Economics 21/11/2009: Travel figures

Just the facts... so as not to be too controversial.

CSO's travel to Ireland data for September 2009 released yesterday:
Chart 1: 

The above shows a significant month-on-month fall in September. But it does not show the underlying trends:

The difference between trips to Ireland less trips from Ireland revels two things. First - a general downward trend in the series over time. Second, in terms of annual averages: a drop from pre-2008 average to 2008 average was followed by a further drop in 2009 average to date. If the correction was due to a recession, one would expect to see some stabilization in 2009, especially per summer months. This would have pulled the average line for 2009 above 2008 line. But it did not happen. Something other than a recession is working through our travel data. May be, just may be, it has to do with the overall cost of traveling here?.. If so, the Rip-off-Republic surely starts at the point of entry - the taxes and charges feeding into airfares (not airfares themselves, with or without baggage fees, Irish airfares are relatively cheap compared to other countries).

The same patterns are showing through in trips taken to Ireland by main countries of origins.

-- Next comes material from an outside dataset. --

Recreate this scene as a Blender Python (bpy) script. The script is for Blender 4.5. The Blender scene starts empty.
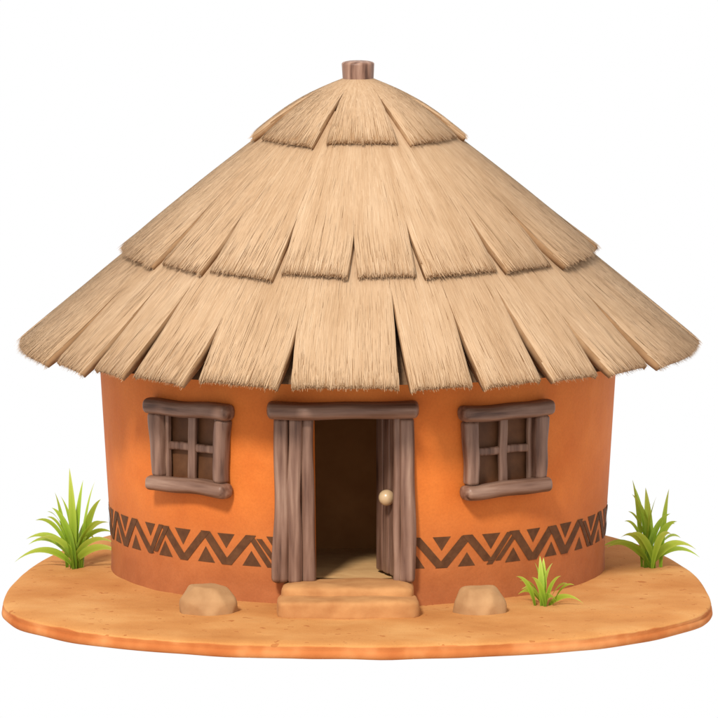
import bpy, bmesh, math, random
from mathutils import Vector, noise, Matrix
random.seed(7)
sc=bpy.context.scene
col=sc.collection
sc.view_settings.view_transform='Standard'
try: sc.view_settings.look='None'
except Exception: pass
sc.view_settings.exposure=0
KA=.84   # overall albedo scale

# ------------------------------------------------------------ helpers
def mesh_obj(name, verts, faces, mat, parent=None, smooth=True, tones=None):
    me=bpy.data.meshes.new(name); me.from_pydata(verts,[],faces); me.update()
    if smooth: me.polygons.foreach_set('use_smooth',[True]*len(me.polygons))
    if tones is not None:
        a=me.attributes.new('tone','FLOAT','POINT'); a.data.foreach_set('value',tones)
    me.materials.append(mat)
    o=bpy.data.objects.new(name,me); col.objects.link(o)
    if parent: o.parent=parent
    return o

def srgb(r,g,b,k=1.0):
    f=lambda c:(c/255/12.92 if c/255<=.04045 else ((c/255+.055)/1.055)**2.4)
    return (f(r)*k,f(g)*k,f(b)*k,1)

def newmat(name, rough=.8):
    m=bpy.data.materials.new(name); m.use_nodes=True
    nt=m.node_tree; b=nt.nodes['Principled BSDF']; b.inputs['Roughness'].default_value=rough
    b.inputs['Specular IOR Level'].default_value=.25
    return m,nt,b
def N(nt,t,**k):
    n=nt.nodes.new(t)
    for a,v in k.items(): setattr(n,a,v)
    return n
def ramp(nt,fac,stops):
    mask=any(min(c[:3])>=.99 for p,c in stops)
    if not mask: stops=[(p,(c[0]*KA,c[1]*KA,c[2]*KA,1)) for p,c in stops]
    r=N(nt,'ShaderNodeValToRGB'); e=r.color_ramp.elements
    e[0].position,e[0].color=stops[0]; e[1].position,e[1].color=stops[-1]
    for p,c in stops[1:-1]:
        x=e.new(p); x.color=c
    nt.links.new(fac,r.inputs[0]); return r.outputs[0]
def noi(nt,scale,detail=4,mapscale=None,coord='Object',rough=.55,uv=False):
    tc=N(nt,'ShaderNodeTexCoord'); out=tc.outputs['UV' if uv else coord]
    if mapscale:
        mp=N(nt,'ShaderNodeMapping'); mp.inputs['Scale'].default_value=mapscale
        nt.links.new(out,mp.inputs[0]); out=mp.outputs[0]
    n=N(nt,'ShaderNodeTexNoise'); n.inputs['Scale'].default_value=scale
    n.inputs['Detail'].default_value=detail; n.inputs['Roughness'].default_value=rough
    nt.links.new(out,n.inputs['Vector']); return n.outputs['Fac']
def mixc(nt,fac,a,b,mode='MIX'):
    m=N(nt,'ShaderNodeMix',data_type='RGBA',blend_type=mode)
    if isinstance(fac,(int,float)): m.inputs[0].default_value=fac
    else: nt.links.new(fac,m.inputs[0])
    for i,v in ((6,a),(7,b)):
        if isinstance(v,tuple): m.inputs[i].default_value=v
        else: nt.links.new(v,m.inputs[i])
    return m.outputs[2]
def bump(nt,b,h,strength,dist=.02,prev=None):
    n=N(nt,'ShaderNodeBump'); n.inputs['Strength'].default_value=strength; n.inputs['Distance'].default_value=dist
    nt.links.new(h,n.inputs['Height'])
    if prev: nt.links.new(prev,n.inputs['Normal'])
    nt.links.new(n.outputs[0],b.inputs['Normal']); return n.outputs[0]
def mth(nt,op,a,b=None,clamp=False):
    m=N(nt,'ShaderNodeMath',operation=op,use_clamp=clamp)
    for i,v in enumerate((a,b)):
        if v is None: continue
        if isinstance(v,(int,float)): m.inputs[i].default_value=v
        else: nt.links.new(v,m.inputs[i])
    return m.outputs[0]

# ------------------------------------------------------------ materials
def m_clay():
    m,nt,b=newmat('orange_clay',.7)
    tc=N(nt,'ShaderNodeTexCoord'); sx=N(nt,'ShaderNodeSeparateXYZ'); nt.links.new(tc.outputs['Object'],sx.inputs[0])
    n=noi(nt,2.2,5)
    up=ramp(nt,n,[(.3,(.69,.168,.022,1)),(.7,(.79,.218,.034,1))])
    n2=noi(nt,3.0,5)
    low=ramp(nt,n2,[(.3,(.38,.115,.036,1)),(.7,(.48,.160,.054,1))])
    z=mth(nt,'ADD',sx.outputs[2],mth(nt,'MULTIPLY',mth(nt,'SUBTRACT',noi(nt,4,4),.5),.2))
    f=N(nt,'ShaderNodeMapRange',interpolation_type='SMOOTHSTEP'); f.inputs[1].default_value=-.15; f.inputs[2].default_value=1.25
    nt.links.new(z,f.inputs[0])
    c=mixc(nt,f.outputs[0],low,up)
    fine=noi(nt,45,4)
    c=mixc(nt,.18,c,ramp(nt,fine,[(.3,(.55,.55,.55,1)),(.6,(1,1,1,1))]),'MULTIPLY')
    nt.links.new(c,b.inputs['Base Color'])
    p=bump(nt,b,noi(nt,5,4),.3,.03); bump(nt,b,fine,.15,.008,p)
    return m
def m_wood(name,ms,k=1.0):
    m,nt,b=newmat(name,.45)
    n=noi(nt,1,4,ms,rough=.5)
    c=ramp(nt,n,[(.27,srgb(82,52,38,k)),(.40,srgb(136,99,80,k)),(.58,srgb(166,128,107,k)),(.78,srgb(200,164,140,k))])
    big=noi(nt,3,3)
    c=mixc(nt,.45,c,ramp(nt,big,[(.3,(.76,.69,.63,1)),(.7,(1.,1.,1.,1))]),'MULTIPLY')
    nt.links.new(c,b.inputs['Base Color']); b.inputs['Specular IOR Level'].default_value=.35
    p=bump(nt,b,n,.45,.014); bump(nt,b,big,.2,.03,p)
    return m
def m_thatch():
    m,nt,b=newmat('thatch_straw',.8)
    a=N(nt,'ShaderNodeAttribute',attribute_name='tone')
    c=ramp(nt,a.outputs['Fac'],[(0,srgb(136,98,66,.8)),(.3,srgb(186,148,110,.87)),(.6,srgb(208,172,135,.9)),(1,srgb(226,195,161,.93))])
    n=noi(nt,1.1,3)
    c=mixc(nt,.6,c,ramp(nt,n,[(.3,(.82,.77,.70,1)),(.7,(1,1,1,1))]),'MULTIPLY')
    nt.links.new(c,b.inputs['Base Color']); b.inputs['Specular IOR Level'].default_value=.1
    return m
def m_slab():
    m,nt,b=newmat('thatch_bundle',.9)
    n=noi(nt,1,5,(260,3,1),uv=True,rough=.6)
    c=ramp(nt,n,[(.3,srgb(140,102,68,.8)),(.5,srgb(172,132,94,.85)),(.72,srgb(204,166,126,.88))])
    nt.links.new(c,b.inputs['Base Color']); bump(nt,b,n,.4,.012); b.inputs['Specular IOR Level'].default_value=.1
    return m
def m_plain(name,c1,c2,scale=6,rough=.85,bs=.4,bd=.02,spec=.25):
    m,nt,b=newmat(name,rough)
    n=noi(nt,scale,6)
    c=ramp(nt,n,[(.3,c1),(.7,c2)]); nt.links.new(c,b.inputs['Base Color'])
    b.inputs['Specular IOR Level'].default_value=spec
    bump(nt,b,n,bs,bd); return m
def m_ground():
    m,nt,b=newmat('sandy_soil',.95)
    n=noi(nt,1.0,4)
    c=ramp(nt,n,[(.3,(.54,.215,.060,1)),(.5,(.64,.285,.088,1)),(.7,(.73,.37,.130,1))])
    sp=noi(nt,7,2,(1,1,1)); 
    c=mixc(nt,mth(nt,'GREATER_THAN',sp,.675),c,(.42,.155,.045,1))
    sp2=noi(nt,22,2); c=mixc(nt,mth(nt,'GREATER_THAN',sp2,.72),c,(.36,.14,.045,1))
    gr=noi(nt,70,4)
    c=mixc(nt,.2,c,ramp(nt,gr,[(.32,(.6,.55,.5,1)),(.6,(1,1,1,1))]),'MULTIPLY')
    tc=N(nt,'ShaderNodeTexCoord'); sx=N(nt,'ShaderNodeSeparateXYZ'); nt.links.new(tc.outputs['Object'],sx.inputs[0])
    f=N(nt,'ShaderNodeMapRange'); f.inputs[1].default_value=-.030; f.inputs[2].default_value=-.040
    nt.links.new(mth(nt,'ADD',sx.outputs[2],mth(nt,'MULTIPLY',mth(nt,'SUBTRACT',noi(nt,3,3),.5),.05)),f.inputs[0])
    rim=ramp(nt,noi(nt,1,3,(2,2,2)),[(.35,(.50,.140,.036,1)),(.5,(.58,.185,.052,1)),(.68,(.72,.29,.10,1))])
    c=mixc(nt,f.outputs[0],c,rim)
    nt.links.new(c,b.inputs['Base Color']); b.inputs['Specular IOR Level'].default_value=.1
    p=bump(nt,b,noi(nt,5,4),.25,.04); bump(nt,b,gr,.2,.01,p)
    return m
def m_grass():
    m,nt,b=newmat('grass_blade',.4)
    a=N(nt,'ShaderNodeAttribute',attribute_name='tone')
    c=ramp(nt,a.outputs['Fac'],[(0,(.14,.24,.016,1)),(.35,(.36,.56,.045,1)),(.8,(.62,.80,.12,1)),(1,(.76,.90,.28,1))])
    nt.links.new(c,b.inputs['Base Color'])
    tr=N(nt,'ShaderNodeBsdfTranslucent'); nt.links.new(c,tr.inputs[0])
    mx=N(nt,'ShaderNodeMixShader'); mx.inputs[0].default_value=.35
    nt.links.new(b.outputs[0],mx.inputs[1]); nt.links.new(tr.outputs[0],mx.inputs[2])
    nt.links.new(mx.outputs[0],nt.nodes['Material Output'].inputs[0]); return m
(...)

Note that I did not show linear trend lines, but it is negatively sloped only for Great Britain, while sloping up for Other Europe and North America. The fact that current annual averages are completely out of line with general longer term trends and that 2009 represents continued deterioration on 2008 suggests once again that something more sinister than a recession is working through our figures.

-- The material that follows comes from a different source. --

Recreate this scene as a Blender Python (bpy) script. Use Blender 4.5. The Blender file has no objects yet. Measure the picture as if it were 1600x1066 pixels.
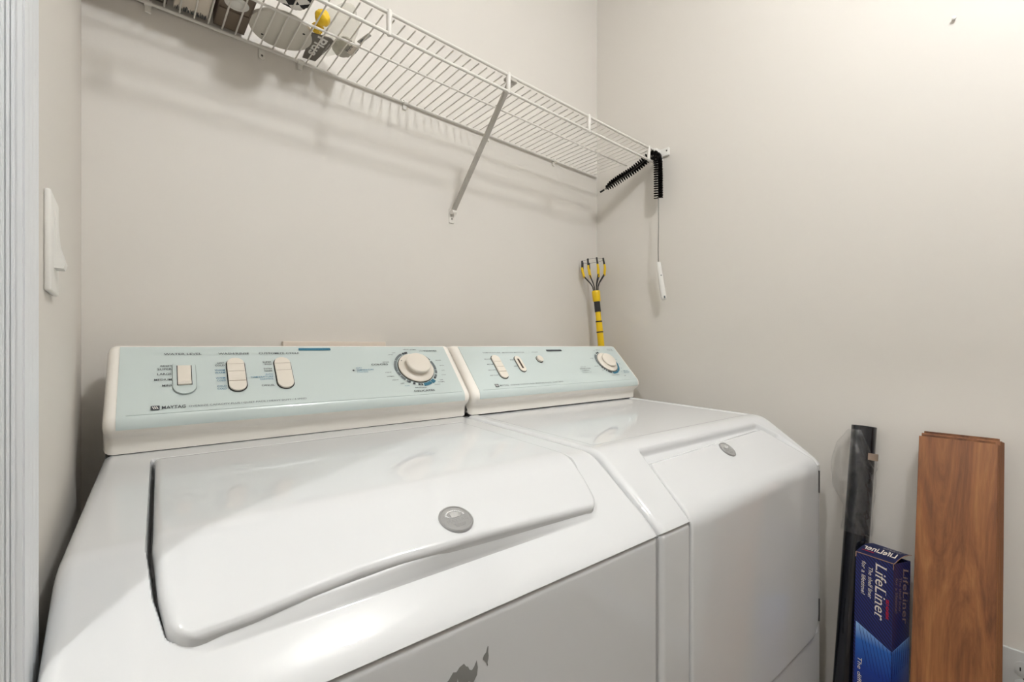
import bpy, bmesh, math, random
import numpy as np
from mathutils import Vector, Matrix
random.seed(7)
S = bpy.context.scene
COL = S.collection
EYE = 1.095            # camera height above the floor (m)

# ------------------------------------------------------------------ camera
cam_d = bpy.data.cameras.new('camera'); cam = bpy.data.objects.new('camera', cam_d); COL.objects.link(cam)
cam.location = (0, 0, EYE)
cam.rotation_euler = (math.radians(90), 0, math.radians(-40.97))
cam_d.sensor_width = 36; cam_d.lens = 36*705/1600; cam_d.shift_y = 8/1600
cam_d.clip_start = 0.02; cam_d.clip_end = 50
S.camera = cam
# ------------------------------------------------------------------ world, exposure
w = bpy.data.worlds.new('world'); S.world = w; w.use_nodes = True
w.node_tree.nodes['Background'].inputs[0].default_value = (1.0, .97, .93, 1)
w.node_tree.nodes['Background'].inputs[1].default_value = 0.05
S.view_settings.view_transform = 'Standard'; S.view_settings.look = 'None'
S.view_settings.gamma = 1; S.view_settings.use_curve_mapping = False
S.view_settings.exposure = 0.95
LAUNDRY_LIGHT = dict(loc=(0.62, -0.24, 2.56), drop=.15, strength=88.0, radius=0.075)
HALL_LIGHT = dict(loc=(-0.84, -0.03, 2.56), drop=.10, strength=500.0, radius=0.033)

# ------------------------------------------------------------------ helpers
def srgb(r, g, b):
    f = lambda c: (c/12.92 if c <= .04045 else ((c+.055)/1.055)**2.4)
    return (f(r/255), f(g/255), f(b/255), 1)
def mat(name, col, rough=.5, metal=0, coat=0, emit=None, trans=0, alpha=1, spec=None, sub=0):
    m = bpy.data.materials.new(name); m.use_nodes = True
    b = m.node_tree.nodes['Principled BSDF']
    b.inputs['Base Color'].default_value = col
    b.inputs['Roughness'].default_value = rough
    b.inputs['Metallic'].default_value = metal
    b.inputs['Coat Weight'].default_value = coat
    b.inputs['Coat Roughness'].default_value = .012
    b.inputs['Transmission Weight'].default_value = trans
    b.inputs['Alpha'].default_value = alpha
    if spec is not None: b.inputs['Specular IOR Level'].default_value = spec
    if emit:
        b.inputs['Emission Color'].default_value = emit[0]; b.inputs['Emission Strength'].default_value = emit[1]
    return m
def nodes(m): return m.node_tree.nodes, m.node_tree.links, m.node_tree.nodes['Principled BSDF']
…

I can't resist doing some analysis here. Chart below shows linear trends in travel data (difference between trips to Ireland and from Ireland) over time periods concerned.

So what do these lines tell us? The blue line reproduces the results from the second chart above - this is the historic trend toward secular decline in net trips from abroad to Ireland. Yellow and pink lines show linear trends for 2008 and 2009. These lines are parallel, but 2009 line is below 2008 line, which means that the rate of change in the number of trips to/from Ireland did not change between 2008 and 2009, but the intercept declined year on year. In other words, this deterioration in trips to/from Ireland has nothing to do with continuous recession (slope effect), but everything to do with a consistent travelers' selection against Ireland as a destination. The same is confirmed by comparison of the yellow line (2009 trend) against the green line (2008 & 2009 trend), as well as by comparison of pre-2008 trend line (blue) against the 2008&2009 trend line (green).